== Written exercise ==
Pictures are not part of the copy. Retype the lines from the first one through the line that contains "from mathutils import Vector, Matrix".

** begin Data excerpt **

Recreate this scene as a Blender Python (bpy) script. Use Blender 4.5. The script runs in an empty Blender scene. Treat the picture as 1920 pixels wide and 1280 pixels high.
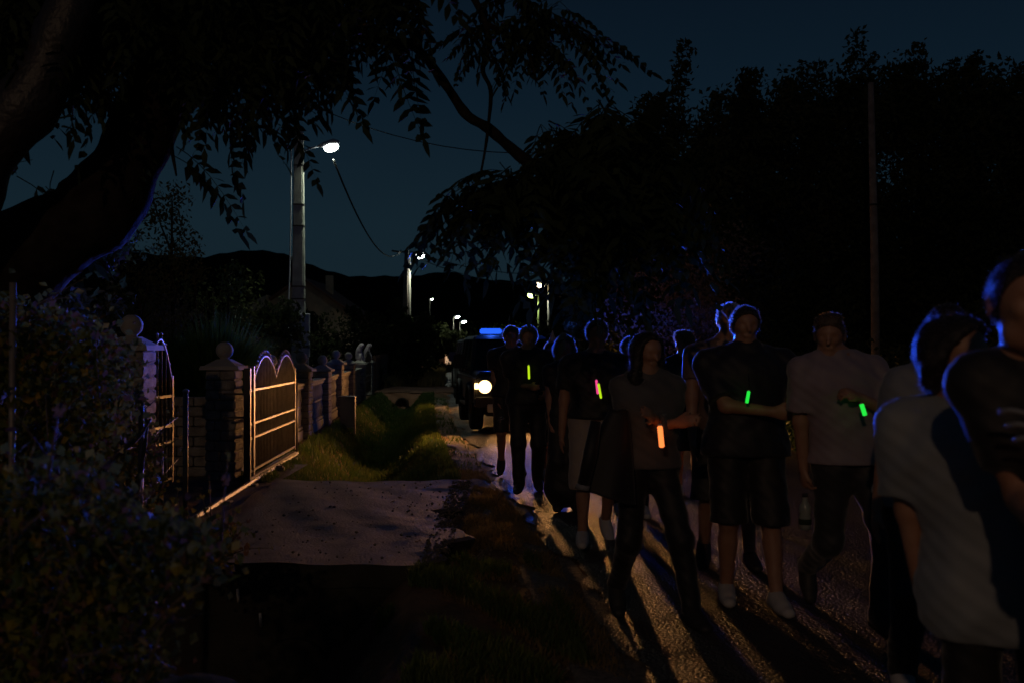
import bpy, bmesh, math, random
import numpy as np
from mathutils import Vector, Matrix

random.seed(7)
rng = np.random.default_rng(7)
scene = bpy.context.scene
COL = scene.collection

# ---------------------------------------------------------------- camera
CAMZ, FPX = 1.53, 1867.0
cam = bpy.data.cameras.new('camera')
camo = bpy.data.objects.new('camera', cam)
COL.objects.link(camo)
cam.sensor_width = 36.0
cam.lens = 35.0
cam.clip_end = 6000
cam.clip_start = 0.05
camo.location = (0, 0, CAMZ)
camo.rotation_euler = (math.radians(90 + 0.31), 0, 0)
cam.dof.use_dof = True
cam.dof.focus_distance = 11.0
cam.dof.aperture_fstop = 2.8
scene.camera = camo

# ---------------------------------------------------------------- world: moonless dusk sky
world = bpy.data.worlds.new("World")
scene.world = world
world.use_nodes = True
wn, wl = world.node_tree.nodes, world.node_tree.links
wn.clear()
w_out = wn.new('ShaderNodeOutputWorld')
w_bg = wn.new('ShaderNodeBackground')
w_tc = wn.new('ShaderNodeTexCoord')
w_sep = wn.new('ShaderNodeSeparateXYZ')
w_ramp = wn.new('ShaderNodeValToRGB')
wl.new(w_tc.outputs['Generated'], w_sep.inputs[0])
wl.new(w_sep.outputs['Z'], w_ramp.inputs[0])
cr = w_ramp.color_ramp
cr.elements[0].position = 0.0
cr.elements[0].color = (0.0062, 0.0140, 0.0195, 1)
cr.elements[1].position = 1.0
cr.elements[1].color = (0.0010, 0.0025, 0.0075, 1)
e = cr.elements.new(0.12); e.color = (0.0056, 0.0140, 0.0210, 1)
e = cr.elements.new(0.24); e.color = (0.0032, 0.0092, 0.0168, 1)
e = cr.elements.new(0.40); e.color = (0.0018, 0.0044, 0.0095, 1)
wl.new(w_ramp.outputs[0], w_bg.inputs['Color'])
w_bg.inputs['Strength'].default_value = 1.18
wl.new(w_bg.outputs[0], w_out.inputs[0])

scene.view_settings.view_transform = 'Standard'
scene.view_settings.look = 'None'
scene.view_settings.exposure = 0.0
scene.view_settings.gamma = 1.0
scene.view_settings.use_curve_mapping = False
cy = scene.cycles
cy.use_denoising = True
cy.sample_clamp_indirect = 3.0
cy.max_bounces = 5
cy.diffuse_bounces = 2
cy.glossy_bounces = 3
cy.transparent_max_bounces = 6
cy.volume_bounces = 0
cy.caustics_reflective = False
cy.caustics_refractive = False
cy.use_light_tree = True

# ---------------------------------------------------------------- helpers
def px(x, y, Y):
    """a pixel of the 1920 photograph at distance Y as a point of the place"""
    return Vector(((x - 960) / FPX * Y, Y, CAMZ - (y - 650) / FPX * Y))

def pchip(xs, ys):
    xs, ys = np.array(xs, float), np.array(ys, float)
    return lambda t: np.interp(t, xs, ys)

road_left = pchip([-30, 0, 5.2, 8, 11.4, 15, 19, 28, 41, 70, 100, 200, 1500],
                  [1.9, 0.95, 0.62, 0.32, -0.15, -0.55, -1.0, -1.75, -2.7, -4.6, -6.5, -12.5, -90])
fence_x = pchip([-30, 7, 9, 11.5, 16.9, 19.8, 22.4, 25.4, 28.9, 32, 60, 200, 1500],
                [-3.6, -3.5, -3.45, -3.32, -3.57, -3.77, -3.96, -4.17, -4.42, -4.64, -6.6, -16.5, -94])
ROADW = 4.8

def link(o, parent=None):
    COL.objects.link(o)
    if parent is not None:
        o.parent = parent
    return o

def tag(o, label=None, cat=None, group=None, kind=None):
    if label: o['label'] = label
    if cat: o['category'] = cat
    if group: o['group'] = group
    if kind: o['kind'] = kind
    return o

def thing(name, label, cat, loc=(0, 0, 0), rz=0.0, group=None):
    o = bpy.data.objects.new(name, None)
    o.location = loc
    o.rotation_euler = (0, 0, rz)
    o.empty_display_size = 0.1
    link(o)
    return tag(o, label, cat, group)

def mesh_obj(name, verts, faces, mat, parent=None, smooth=False, mats=None, fm=None):
    me = bpy.data.meshes.new(name)
    me.from_pydata([tuple(v) for v in verts] if not isinstance(verts, np.ndarray) else verts.tolist(), [],
                   faces if not isinstance(faces, np.ndarray) else faces.tolist())
    for m in (mats or [mat]):
        me.materials.append(m)
    if fm is not None:
        me.polygons.foreach_set('material_index', np.asarray(fm, dtype=np.int32))
    if smooth:
        me.polygons.foreach_set('use_smooth', np.ones(len(me.polygons), dtype=bool))
    me.update()
    return link(bpy.data.objects.new(name, me), parent)

def bm_obj(name, bm, mat, parent=None, smooth=False):
    me = bpy.data.meshes.new(name)
    bmesh.ops.recalc_face_normals(bm, faces=bm.faces)
    bm.to_mesh(me)
    bm.free()
    me.materials.append(mat)
    if smooth:
        me.polygons.foreach_set('use_smooth', np.ones(len(me.polygons), dtype=bool))
    return link(bpy.data.objects.new(name, me), parent)

def add_hexa(bm, pts):
    vs = [bm.verts.new(p) for p in pts]
    for f in ((0, 3, 2, 1), (4, 5, 6, 7), (0, 1, 5, 4), (1, 2, 6, 5), (2, 3, 7, 6), (3, 0, 4, 7)):
        bm.faces.new([vs[i] for i in f])
    return vs

def add_box(bm, x0, x1, y0, y1, z0, z1):
    return add_hexa(bm, [(x0, y0, z0), (x1, y0, z0), (x1, y1, z0), (x0, y1, z0),
                         (x0, y0, z1), (x1, y0, z1), (x1, y1, z1), (x0, y1, z1)])

def box(name, dims, mat, parent=None, bevel=0.0, seg=1):
    bm = bmesh.new()
    add_box(bm, *dims)
    if bevel:
        bmesh.ops.bevel(bm, geom=list(bm.edges), offset=bevel, segments=seg, affect='EDGES', profile=0.5)
    return bm_obj(name, bm, mat, parent)

def add_tube(bm, pts, radii, n=8, caps=True):
    pts = [Vector(p) for p in pts]
    if not hasattr(radii, '__len__'):
        radii = [radii] * len(pts)
    rings = []
    up = Vector((0.13, 0.21, 1)).normalized()
    d0 = (pts[1] - pts[0]).normalized()
    side = d0.cross(up)
    if side.length < 1e-3:
        side = d0.cross(Vector((1, 0, 0)))
    side.normalize()
    for i, p in enumerate(pts):
        d = (pts[min(i + 1, len(pts) - 1)] - pts[max(i - 1, 0)])
        d.normalize()
        side = (side - d * side.dot(d))
        if side.length < 1e-6:
            side = d.cross(Vector((0, 1, 0)))
        side.normalize()
        w = d.cross(side)
        rings.append([bm.verts.new(p + (side * math.cos(a) + w * math.sin(a)) * radii[i])
                      for a in (2 * math.pi * k / n for k in range(n))])
    for i in range(len(rings) - 1):
        for k in range(n):
            bm.faces.new((rings[i][k], rings[i][(k + 1) % n], rings[i + 1][(k + 1) % n], rings[i + 1][k]))
    if caps:
        bm.faces.new(list(reversed(rings[0])))
        bm.faces.new(rings[-1])
    return rings

def tube(name, pts, radii, mat, parent=None, n=8, smooth=True):
    bm = bmesh.new()
    add_tube(bm, pts, radii, n)
    return bm_obj(name, bm, mat, parent, smooth)

def add_lathe(bm, prof, c=(0, 0, 0), n=16, axis='Z'):
    rings = []
    for r, z in prof:
        ring = []
        for k in range(n):
            a = 2 * math.pi * k / n
            if axis == 'Z': v = (c[0] + r * math.cos(a), c[1] + r * math.sin(a), c[2] + z)
            elif axis == 'X': v = (c[0] + z, c[1] + r * math.cos(a), c[2] + r * math.sin(a))
            else: v = (c[0] + r * math.cos(a), c[1] + z, c[2] + r * math.sin(a))
            ring.append(bm.verts.new(v))
        rings.append(ring)
    for i in range(len(rings) - 1):
        for k in range(n):
            bm.faces.new((rings[i][k], rings[i][(k + 1) % n], rings[i + 1][(k + 1) % n], rings[i + 1][k]))
    bm.faces.new(rings[0]); bm.faces.new(rings[-1])

def lathe(name, prof, mat, parent=None, c=(0, 0, 0), n=16, axis='Z', smooth=True):
    bm = bmesh.new()
    add_lathe(bm, prof, c, n, axis)
    return bm_obj(name, bm, mat, parent, smooth)

def curve_pts(keys, n):
    """smooth polyline through keys (Catmull-Rom)"""
    k = [Vector(p) for p in keys]
    k = [k[0] * 2 - k[1]] + k + [k[-1] * 2 - k[-2]]
    out = []
    for i in range(1, len(k) - 2):
        for j in range(n):
            t = j / n
            p0, p1, p2, p3 = k[i - 1], k[i], k[i + 1], k[i + 2]
            out.append(0.5 * ((2 * p1) + (p2 - p0) * t + (2 * p0 - 5 * p1 + 4 * p2 - p3) * t * t
                              + (3 * p1 - p0 - 3 * p2 + p3) * t ** 3))
    out.append(k[-2])
    return out

def copy_tree(o, parent=None):
    c = o.copy()
    COL.objects.link(c)
    if parent is not None:
        c.parent = parent
    for ch in list(o.children):
        copy_tree(ch, c)
    return c

# ---------------------------------------------------------------- materials
def mat(name, col, rough=0.7, col2=None, scale=6.0, bump=0.0, bscale=None, metal=0.0, spec=0.5,
        emit=None, estr=0.0, detail=6.0, transl=0.0, dist=0.02, contrast=(0.35, 0.65), sheen=0.0, objrand=False):
    m = bpy.data.materials.new(name)
    m.use_nodes = True
    nt = m.node_tree
    b = nt.nodes['Principled BSDF']
    b.inputs['Base Color'].default_value = (*col, 1)
    b.inputs['Roughness'].default_value = rough
    b.inputs['Metallic'].default_value = metal
    b.inputs['Specular IOR Level'].default_value = spec
    if sheen:
        b.inputs['Sheen Weight'].default_value = sheen
        b.inputs['Sheen Roughness'].default_value = 0.4
    geo = nt.nodes.new('ShaderNodeNewGeometry')
    if col2 is not None:
        n = nt.nodes.new('ShaderNodeTexNoise')
        n.inputs['Scale'].default_value = scale
        n.inputs['Detail'].default_value = detail
        r = nt.nodes.new('ShaderNodeValToRGB')
        r.color_ramp.elements[0].position = contrast[0]
        r.color_ramp.elements[0].color = (*col, 1)
        r.color_ramp.elements[1].position = contrast[1]
        r.color_ramp.elements[1].color = (*col2, 1)
        nt.links.new(geo.outputs['Position'], n.inputs['Vector'])
        nt.links.new(n.outputs[0], r.inputs[0])
        nt.links.new(r.outputs[0], b.inputs['Base Color'])
    if bump:
        n2 = nt.nodes.new('ShaderNodeTexNoise')
        n2.inputs['Scale'].default_value = bscale or scale * 4
        n2.inputs['Detail'].default_value = 5
        nt.links.new(geo.outputs['Position'], n2.inputs['Vector'])
        bp = nt.nodes.new('ShaderNodeBump')
        bp.inputs['Strength'].default_value = bump
        bp.inputs['Distance'].default_value = dist
        nt.links.new(n2.outputs[0], bp.inputs['Height'])
        nt.links.new(bp.outputs[0], b.inputs['Normal'])
    if emit is not None:
        b.inputs['Emission Color'].default_value = (*emit, 1)
        b.inputs['Emission Strength'].default_value = estr
    if transl:
        t = nt.nodes.new('ShaderNodeBsdfTranslucent')
        t.inputs['Color'].default_value = (*[min(1, c * 1.6) for c in col], 1)
        mx = nt.nodes.new('ShaderNodeMixShader')
        mx.inputs[0].default_value = transl
        nt.links.new(b.outputs[0], mx.inputs[1])
        nt.links.new(t.outputs[0], mx.inputs[2])
        nt.links.new(mx.outputs[0], nt.nodes['Material Output'].inputs[0])
        if col2 is not None:
            nt.links.new(r.outputs[0], t.inputs['Color'])
    return m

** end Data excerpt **

== Task solution ==
Recreate this scene as a Blender Python (bpy) script. Use Blender 4.5. The script runs in an empty Blender scene. Treat the picture as 1920 pixels wide and 1280 pixels high.
import bpy, bmesh, math, random
import numpy as np
from mathutils import Vector, Matrix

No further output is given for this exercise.